Germany Recognizes Armenian Killings in 1915 as Genocide

German political leaders for the first time labeled the killing of hundreds of thousands of Armenians under Turkish rule 100 years ago as genocide, saying the recognition was overdue.

Chancellor Angela Merkel’s ruling coalition presented a parliamentary resolution Friday that describes the campaign against Armenians as genocidal and says German actions at the time were partly to blame. That echoed a speech by German President Joachim Gauck in Berlin late Thursday.

“We have to understand that the denial of this genocide has a special role for Turkey’s national identity,” Norbert Roettgen, a member of Merkel’s Christian Democratic Union who heads the lower house’s foreign affairs committee, said in a speech to parliament. “We can’t condone that with silence. Even 100 years later isn’t too late. This is overdue.”
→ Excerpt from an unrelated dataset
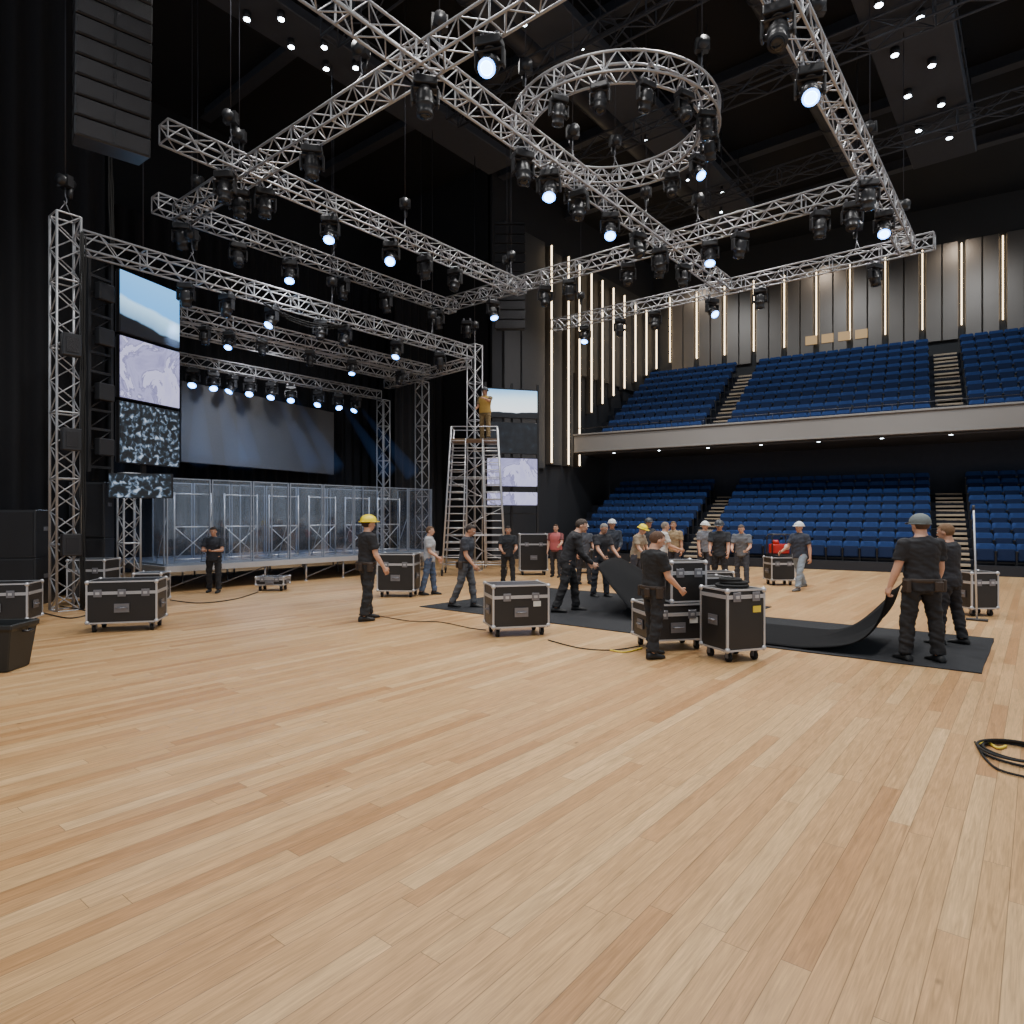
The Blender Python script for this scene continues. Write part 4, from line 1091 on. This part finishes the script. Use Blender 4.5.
# ------------------------------------------------------------ mats
def slab(x0, x1, y0, y1, z, label):
    m = MB(); nx, ny = 10, 14; vs = []; fs = []
    for i in range(nx+1):
        for j in range(ny+1):
            e = .006
            vs.append(V((x0+(x1-x0)*i/nx+(random.uniform(-e,e) if i in (0,nx) else 0), y0+(y1-y0)*j/ny+(random.uniform(-e,e) if j in (0,ny) else 0), z)))
    for i in range(nx):
        for j in range(ny): a = i*(ny+1)+j; fs.append((a, a+ny+1, a+ny+2, a+1))
    m.add(vs, fs, 0, False); o = m.build('floor_mat', carpet)
    s_ = o.modifiers.new('thick', 'SOLIDIFY'); s_.thickness = .012; s_.offset = -1
    tag(o, label, 'mat')
slab(8.55, 12.7, 3.95, 9.15, .013, 'large dark mat laid flat on the floor across the centre')
slab(8.75, 11.35, .5, 3.93, .013, 'dark mat lying flat under the two people at the right')
def flap(y_floor, y_tail, hn, hf, x0, x1, label, en, ef, sag):
    nt_, nw = 30, 14; vs = []; fs = []
    for j in range(nw+1):
        w = j/nw; xs = x0+(x1-x0)*w
        e = hn.lerp(hf, w); e = V((e.x, e.y, e.z-sag*sin(pi*w)+.03)); ex = en+(ef-en)*w
        for i in range(nt_+1):
            u = i/nt_
            if u < .25: p = V((xs, y_tail+(y_floor-y_tail)*(u/.25), .03))
            else:
                q = (u-.25)/.75
                yy = q*(.75+.25*q) if ex < 2.6 else 1-(1-q)**1.35
                p = V((xs+(e.x-xs)*q**1.5, y_floor+(e.y-y_floor)*yy, .03+(e.z-.03)*(.08*q+.92*q**ex)+.03*sin(w*9+q*5)*q*(1-q)*3))
            vs.append(p)
    for j in range(nw):
        for i in range(nt_): a = j*(nt_+1)+i; fs.append((a, a+1, a+nt_+2, a+nt_+1))
    m = MB(); m.add(vs, fs, 0, True); o = m.build('floor_mat', [carpet_b])
    s_ = o.modifiers.new('thick', 'SOLIDIFY'); s_.thickness = .014; s_.offset = 0
    tag(o, label, 'mat')
na = min(hA, key=lambda q: q.y); nb = min(hB, key=lambda q: q.y)
flap(5.0, 4.3, na, nb, na.x-.35, nb.x+.1, 'dark mat flap being lifted by two people left of centre', 1.35, 1.35, -.06)
flap(2.45, 3.4, hC[0], hD[0], 8.85, hD[0].x+.15, 'dark mat flap swept up off the floor by the two people at right', 3.4, 2.1, .03)

def cable(pts, r, label, mt=rubber):
    P = [ground(*p, .012) if len(p) == 2 else V(p) for p in pts]
    Q = []
    for i in range(len(P)-1):
        p0 = P[max(i-1,0)]; p1 = P[i]; p2 = P[i+1]; p3 = P[min(i+2,len(P)-1)]
        for k in range(8):
            t_ = k/8; Q.append(.5*((2*p1)+(-p0+p2)*t_+(2*p0-5*p1+4*p2-p3)*t_*t_+(-p0+3*p1-3*p2+p3)*t_**3))
    Q.append(P[-1])
    m = MB(); m.tube(Q, r, 7); tag(m.build('cable', mt), label, 'cable')
cable([(380,616),(410,621),(440,622),(470,628),(486,630)], .007, 'thin black cable on the floor left of the wide case')
cable([(548,640),(580,648),(612,650),(640,646)], .008, 'black cable on the floor between wide case and stack')
cable([(610,650),(625,652),(642,648)], .010, 'short yellow cable near the foot of the stack', warn_m)
cc = ground(1022, 757)
for i, (r, dx, dy, rr) in enumerate(((.25,0,0,.009),(.21,.03,.02,.009),(.23,-.03,.03,.009))):
    m = MB(); pts = [V((cc.x+dx+r*cos(a)*(1+.06*sin(2*a+i)), cc.y+dy+r*sin(a), .012+i*.018)) for a in [2*pi*q/36 for q in range(36)]]
    m.tube(pts, rr, 7, closed=True); tag(m.build('cable_coil', rubber), 'loose black cable loop at the right edge of the floor, %s from the bottom' % ORD[i], 'cable')
cable([(976,744),(988,743),(998,748),(1006,746)], .010, 'yellow cable end lying by the black loops at right edge', warn_m)
cable([(975,742),(985,758),(1000,770),(1030,778)], .008, 'black cable tail trailing off the right edge')
cable([(60,606),(90,612),(70,618),(40,612)], .010, 'black cable loops at the foot of the left tower')
cable([(170,600),(200,603),(235,599),(258,592)], .010, 'black cable running towards the small low case')

# ------------------------------------------------------------ lights
def spot(p, tgt, e, col=(1,1,1), ang=100, blend=.6, r=.25):
    l = bpy.data.lights.new('hall_and_fill_lamp', 'SPOT'); l.energy = e; l.color = col; l.spot_size = radians(ang); l.spot_blend = blend; l.shadow_soft_size = r
    o = bpy.data.objects.new('hall_and_fill_lamp', l); COL.objects.link(o); o.location = p
    o.rotation_euler = (V(tgt)-V(p)).to_track_quat('-Z', 'Y').to_euler()
W_ = (1, .98, .95)
for x, y in ((1,2),(1,8),(6,-1),(6,5),(6,10.5),(11,-1),(11,4.3),(11,10.3),(16,-1),(16,5),(16,10.5),(20.5,1.5),(20.5,7),(20.5,12)):
    spot((x,y,12.4), (x,y,0), 1500, W_, 115, .7, .35)
for b in (0, 5.5, 11.5):
    spot(AB(3.5, b, 14.2), AB(6.5, b, 7), 1000, (.84,.92,1), 120, .8, .3)
    spot(AB(-3, b, 9.5), AB(3, b, 1.5), 800, (.84,.92,1), 90, .8, .3)
    spot(AB(8.6, b+1, 13.9), AB(10.8, b+1, 10.5), 150, (1,.88,.74), 110, .8, .2)  # added warm fill on the rear wall, boosts the strips, no fixture
for x in (6.8, 9.5, 12.5):
    spot((x, 15.0, 6.1), (x, 19.8, 1.5), 380, (.35,.55,1), 80, .8, .1)
    spot((x+.8, 18.0, 5.3), (x, 15.2, .6), 340, (.62,.78,1), 75, .8, .1)
spot((9.5, 16.0, 6.0), (11.5, 19.6, 4.2), 380, (.92,.95,1), 100, .9, .15)  # added white fill to brighten the blank screen, no fixture
spot((8.5, 12.5, 8), (9, 16, 1), 420, (.9,.95,1), 90, .8, .2)
w = bpy.data.worlds.new('world'); SC.world = w; w.use_nodes = True
w.node_tree.nodes['Background'].inputs[0].default_value = (.78,.88,1,1); w.node_tree.nodes['Background'].inputs[1].default_value = .68

cam = bpy.data.cameras.new('camera'); co = bpy.data.objects.new('camera', cam); COL.objects.link(co)
cam.sensor_width = 36; cam.lens = FPX/1024*36; cam.shift_y = 4/1024; cam.clip_end = 200
co.location = (0, 0, CH); co.rotation_euler = (pi/2, 0, YAW-pi/2)
SC.camera = co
Germany has faced pressure from some European partners to follow their example and confront Turkey about the killings and deportations that began in April 1915 during World War I. German-Turkish ties and Germany’s wartime alliance with the Ottoman Empire have held back condemnation until now.

France, Russia, Greece, Sweden and the Netherlands are among countries that recognize the killings as genocide and are sending senior representatives to commemorations Friday in Yerevan, the Armenian capital. Merkel isn’t attending and is sending a junior foreign minister instead.

Germany is Turkey’s biggest trading partner in the European Union, its biggest foreign investor and home to the largest group of Turks outside the country. Turkey acknowledges the killings, while saying they weren’t genocide.

Modern Turkey

Recognizing genocide “isn’t an attack on the reputation of modern-day Turkey,” said Bernd Fabritius, a lawmaker from the Merkel-allied Christian Social Union.

Cem Oezdemir, a lawmaker of Turkish descent for the opposition Greens, voiced hope that Germany’s shift will aid reconciliation between Turks and Armenians. It’s “important for Turkey to deal with this,” he said in a floor speech.

Lawmakers in the lower house, or Bundestag, sent the resolution to a committee for final review, a procedural requirement before passage by the full chamber.

The fate of the Armenians “is an example of the history of mass exterminations, ethnic cleansing, deportations and, yes, the genocides that left such a terrible mark on the 20th century,” the resolution says.

German military advisers helped plan and partially carry out the deportations, while leaders in Berlin ignored reports by German observers and diplomats on the ground, Gauck said in his speech at Berlin’s main cathedral. That means Germany had “a shared responsibility, possibly even a shared blame, for the genocide of the Armenians.”